Look below. Copy each line that has "this" in it.

Entries with scene source code:
════════════════════
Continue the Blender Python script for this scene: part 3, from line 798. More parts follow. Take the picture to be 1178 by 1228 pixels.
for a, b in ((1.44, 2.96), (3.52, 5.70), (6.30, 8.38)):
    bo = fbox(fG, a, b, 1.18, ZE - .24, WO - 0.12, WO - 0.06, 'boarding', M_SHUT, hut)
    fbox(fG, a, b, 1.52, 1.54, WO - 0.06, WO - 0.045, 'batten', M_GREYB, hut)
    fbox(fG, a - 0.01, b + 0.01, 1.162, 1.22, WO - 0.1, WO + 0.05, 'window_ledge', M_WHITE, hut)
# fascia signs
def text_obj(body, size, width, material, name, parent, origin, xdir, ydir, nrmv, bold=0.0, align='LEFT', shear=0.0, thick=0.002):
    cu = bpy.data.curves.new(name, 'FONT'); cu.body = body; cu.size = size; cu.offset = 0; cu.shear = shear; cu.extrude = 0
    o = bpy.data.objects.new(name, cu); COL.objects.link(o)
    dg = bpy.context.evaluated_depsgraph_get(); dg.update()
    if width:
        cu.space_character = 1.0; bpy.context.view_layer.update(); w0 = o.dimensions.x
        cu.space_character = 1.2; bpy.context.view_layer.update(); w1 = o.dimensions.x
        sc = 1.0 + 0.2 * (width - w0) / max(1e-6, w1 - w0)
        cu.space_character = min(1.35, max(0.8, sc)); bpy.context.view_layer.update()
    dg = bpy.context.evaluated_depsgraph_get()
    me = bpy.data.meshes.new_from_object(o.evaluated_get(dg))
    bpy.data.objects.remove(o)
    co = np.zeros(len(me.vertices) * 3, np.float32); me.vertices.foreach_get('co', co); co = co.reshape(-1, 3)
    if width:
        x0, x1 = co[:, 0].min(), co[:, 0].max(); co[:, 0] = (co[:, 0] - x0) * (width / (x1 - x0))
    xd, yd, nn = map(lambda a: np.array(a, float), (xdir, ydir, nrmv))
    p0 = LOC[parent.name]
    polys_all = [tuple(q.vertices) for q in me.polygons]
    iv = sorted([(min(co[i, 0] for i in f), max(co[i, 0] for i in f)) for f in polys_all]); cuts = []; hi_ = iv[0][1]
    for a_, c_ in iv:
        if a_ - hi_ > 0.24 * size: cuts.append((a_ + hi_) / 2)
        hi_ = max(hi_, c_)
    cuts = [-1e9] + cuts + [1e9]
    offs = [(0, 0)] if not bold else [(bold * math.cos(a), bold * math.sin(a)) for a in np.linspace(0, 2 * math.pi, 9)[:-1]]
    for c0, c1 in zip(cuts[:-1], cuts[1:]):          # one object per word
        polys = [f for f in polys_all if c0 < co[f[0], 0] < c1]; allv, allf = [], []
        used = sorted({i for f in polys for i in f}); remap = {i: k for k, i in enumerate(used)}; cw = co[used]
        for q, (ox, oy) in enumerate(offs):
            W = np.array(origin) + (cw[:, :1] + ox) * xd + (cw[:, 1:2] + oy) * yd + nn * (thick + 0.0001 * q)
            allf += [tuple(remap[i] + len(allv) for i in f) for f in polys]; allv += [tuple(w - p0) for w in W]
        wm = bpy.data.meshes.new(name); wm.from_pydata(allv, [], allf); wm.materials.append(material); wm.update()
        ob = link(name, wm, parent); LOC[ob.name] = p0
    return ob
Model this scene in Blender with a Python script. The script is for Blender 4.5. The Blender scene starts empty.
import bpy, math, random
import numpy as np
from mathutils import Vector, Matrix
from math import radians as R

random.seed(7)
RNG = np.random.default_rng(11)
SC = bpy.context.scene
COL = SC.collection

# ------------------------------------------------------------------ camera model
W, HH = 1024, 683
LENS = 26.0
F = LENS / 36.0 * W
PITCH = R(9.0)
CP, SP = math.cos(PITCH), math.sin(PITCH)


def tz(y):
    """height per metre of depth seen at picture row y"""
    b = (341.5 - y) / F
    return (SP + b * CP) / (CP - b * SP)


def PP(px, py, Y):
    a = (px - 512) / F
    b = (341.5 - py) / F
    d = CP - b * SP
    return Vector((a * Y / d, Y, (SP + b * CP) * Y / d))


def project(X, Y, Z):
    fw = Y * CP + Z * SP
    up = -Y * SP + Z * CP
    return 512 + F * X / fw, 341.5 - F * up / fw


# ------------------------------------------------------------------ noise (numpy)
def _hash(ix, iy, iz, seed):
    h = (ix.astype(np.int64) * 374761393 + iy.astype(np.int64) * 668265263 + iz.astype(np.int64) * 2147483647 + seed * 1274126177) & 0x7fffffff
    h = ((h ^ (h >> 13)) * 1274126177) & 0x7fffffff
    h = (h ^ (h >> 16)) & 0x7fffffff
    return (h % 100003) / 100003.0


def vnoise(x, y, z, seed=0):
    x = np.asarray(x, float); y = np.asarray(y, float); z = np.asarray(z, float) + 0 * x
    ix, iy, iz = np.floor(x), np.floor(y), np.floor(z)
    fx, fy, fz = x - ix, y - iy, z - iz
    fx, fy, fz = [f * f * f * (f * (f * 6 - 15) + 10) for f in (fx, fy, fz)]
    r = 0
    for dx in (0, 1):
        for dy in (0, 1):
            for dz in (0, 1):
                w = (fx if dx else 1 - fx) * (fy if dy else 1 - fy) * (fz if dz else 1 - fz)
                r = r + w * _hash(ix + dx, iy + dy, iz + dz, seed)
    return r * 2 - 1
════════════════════
* **RESULT**:
Continue the Blender Python script for this scene: part 3, from line 798. More parts follow. Take the picture to be 1178 by 1228 pixels.
Model this scene in Blender with a Python script. The script is for Blender 4.5. The Blender scene starts empty.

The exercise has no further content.